Actual empirical studies of what happens when a government makes modest increases in the minimum wage suggest that the loss of jobs for unskilled workers is real, but not especially large.  For one thing, the increase in wages among the low-paid workers stimulates demand, as those workers spend their newly increased wages, and this increase in demand largely offsets the decline in employment.  Another argument is that increases in the minimum wages will force employers to increase the cost of their goods or services to cover the increases in labor costs.  This is also measured, and is real, but is of trivial significance.  The inflation in goods and services that follows a modest increase in the minimum wage in the actual world (as opposed to theoretical models), is tiny.  A comparison of the gains in human welfare from the increased wages provided to low-wage workers against the costs in terms of higher unemployment for unskilled and young workers and inflation suggests that, from a utilitarian moral perspective, modest increases in minimum wages provide far more benefits than harms, and are a net good.

You describe working at a local motel where there only eight employees, and you seem to be concerned that the motel really needs more staff, but the motel owner cannot afford to hire more, which leaves the employees overworked.  And yet, you also mention that hours are drastically reduced at certain times of year.  My own business experience is in farming, which also works a bit like the travel industry: there are times of the year when we need more workers and everyone works longer hours (holiday weekends, summer vacation, or times when the General Assembly is in session for motels in a state capital, and during harvest on a farm), and there are slack periods where fewer workers are needed, and those who are working get fewer hours (Christmas Break for motels, December through February on the farm). The economy generates some sorts of work like this where labor is seasonal, and employers would like to be able to quickly hire more persons, or lay off persons when work is slack (e.g., fireworks display operators work very long hours for a few weeks around the Fourth of July, but don't need to work much at all for the rest of the year).  I'm not sure in what way that connects to the minimum wage, however. 


I am not clear on how you are relating this observation about working hours to the minimum wage.
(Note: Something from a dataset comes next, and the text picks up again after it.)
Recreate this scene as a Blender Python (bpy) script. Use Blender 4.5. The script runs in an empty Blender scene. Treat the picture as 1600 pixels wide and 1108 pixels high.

If the minimum wage was lower, perhaps the motel would hire hire more staff, and that would reduce the work burden on all staff, but the newly hired workers would be paid less (since the minimum wage would be reduced). It may be a good thing that people are able to work for $6 or $7 per hour, since having a job is better than no job, and the work burden on everyone is lighter with more employees, but it may be a bad thing if workers can be hired for $6 or $7 per hour, if “living wages” are about twice that, and with a higher minimum wage workers would earn $8.5 or $9 per hour instead of $6 or $7.